After nearly ten years and appearances in 35 different cities, Komische Oper Berlin’s production of The Magic Flute has arrived at Lyric Opera of Chicago. Directed by Barrie Kosky and Suzanne Andrade (revival director Tobias Ribitzki), this production of Mozart’s most famous work utilizes the performance group 1927, a company combining performance and live music with film and animation.
This is known as the “silent movie” production, utilizing cinematic visions combined with the brilliant animation work of Paul Barritt. The result is a visual feast teeming with color and humor.
Kosky and Andrade’s vision is clearly very well thought out and maintains an admirable consistency of ideas and theatrical effects. Barritt’s wildly inventive and clever animation (occasionally too clever) runs the gamut from monstrous serpents to flying pink elephants to a black cat that accompanies Papageno everywhere.
And yet, with all these fantastical elements, it really doesn’t work. There is constant distracting movement in the animation, and every sung image has to be displayed in a cartoon instead of the audience’s imagination. There is sensory overload, and very little humanity.
The spotlighted, white-face principals rarely have contact with one another. Every scene is over-decorated with business and swirling images—even when soprano Ying Fang sings her exquisite “Ach, ich fuhl’s”, the production encases her in a cartoon snow globe with a bleak, bare tree, as if the audience can’t figure out that she’s singing of despair and lost love.
And there’s no actual, physical magic flute; instead we have a Tinker Bell-ish female fairy trailing musical notes behind her. By the middle of the second act, this reviewer began begging, pleading, longing for one single moment of stillness, a moment of repose with direct communication between singer and audience. Alas, it never came. What had begun as charming, interesting and intriguing imagery had by the end become distracting, and frankly, annoying.
There is better news on the singing and acting fronts. Fang, looking a bit like Louise Brooks in the fine costumes of Esther Bialas, utilized her silvery soprano to glorious effect throughout. As in her excellent Zerlina in Lyric’s most recent Don Giovanni, Ms. Fang exudes charm, grace, and innocence in her Pamina.
She is well matched by the Tamino of Pavel Petrov, who sang with a warm, burnished tenor and also inhabited his character’s youth and innocence. It was unfortunate that these characters were so isolated in this production; only when they embraced at the very end were they allowed human contact.

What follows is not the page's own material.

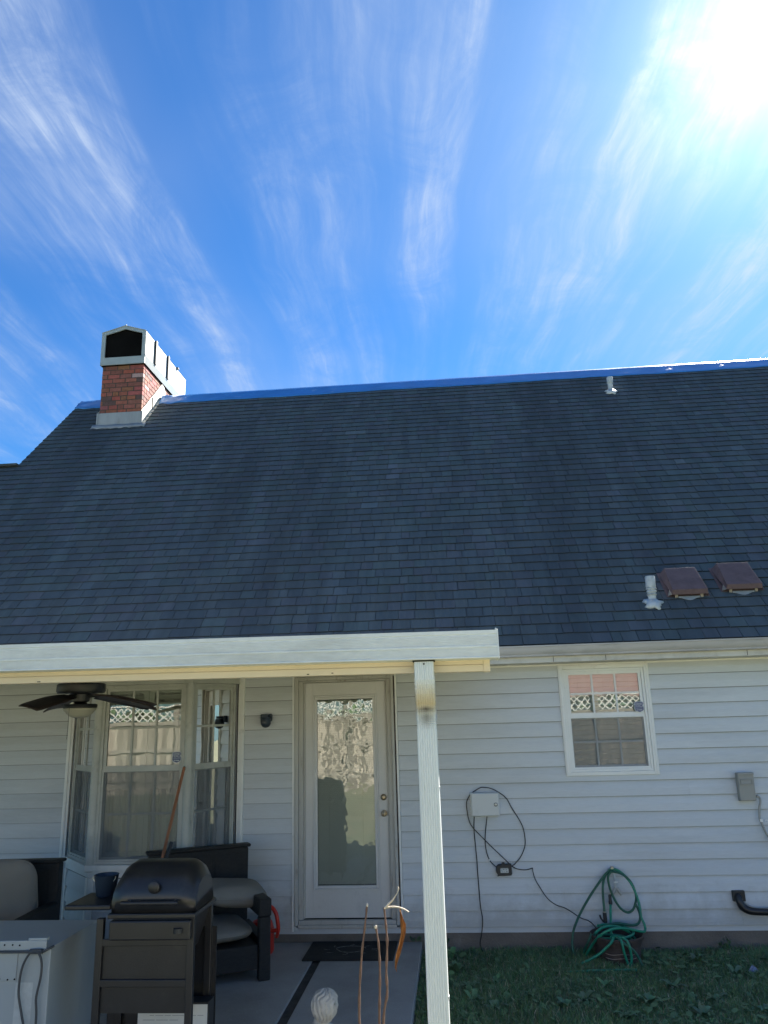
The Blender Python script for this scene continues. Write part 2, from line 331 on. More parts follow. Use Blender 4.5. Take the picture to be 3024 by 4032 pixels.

The audience seemed enamored of Lila Dufy’s Queen of the Night, and she certainly has the requisite stratospheric high notes for her two arias, but the voice turns cloudy and dull in the middle and lower registers. She was somewhat hindered by being encased in a cocoon (she was embodied as a giant black spider) with animated arms, again throwing out cartoon knives to illustrate her coloratura.
One of the bravura performances of the afternoon was Huw Montague Rendall as Papageno, Using his potent and flexible baritone to great effect, he absolutely threw himself into the physical comedy of the role and was genuinely funny and affecting. He interacted convincingly with the animated characters and seemed to best embody the spirit of this production, often channeling Buster Keaton.
Looking remarkably like Abraham Lincoln, bass Tareq Nazmi portrayed the wise Sarastro with great gravitas and a powerful sound and no fear of the sepulchral low notes of this formidable role. His “O Isis und Osiris” was a highlight. Quite delightful was Brenton Ryan as Sarastro’s nasty servant Monostasos, made up as Nosferatu and gamboling about the stage with his fine character tenor.
Further fine support was given by Mathilda Edge, Katherine DeYoung and Kathleen Felty as the Three Ladies, and Denis Velez as a flapper-like Papagena.
The formidable Lyric Opera Chorus under Michael Black sang, as always, with great precision and superb diction. The Lyric Opera Orchestra played brilliantly in a buoyant, lively, detailed reading of the score under the baton of Lyric debutante conductor Karen Kamensek. I hope she returns to Lyric soon.
This production would be a great intro to opera for children, who might be fascinated by the extraordinary visuals. Also for opera newbies, it might attract a younger audience to the House.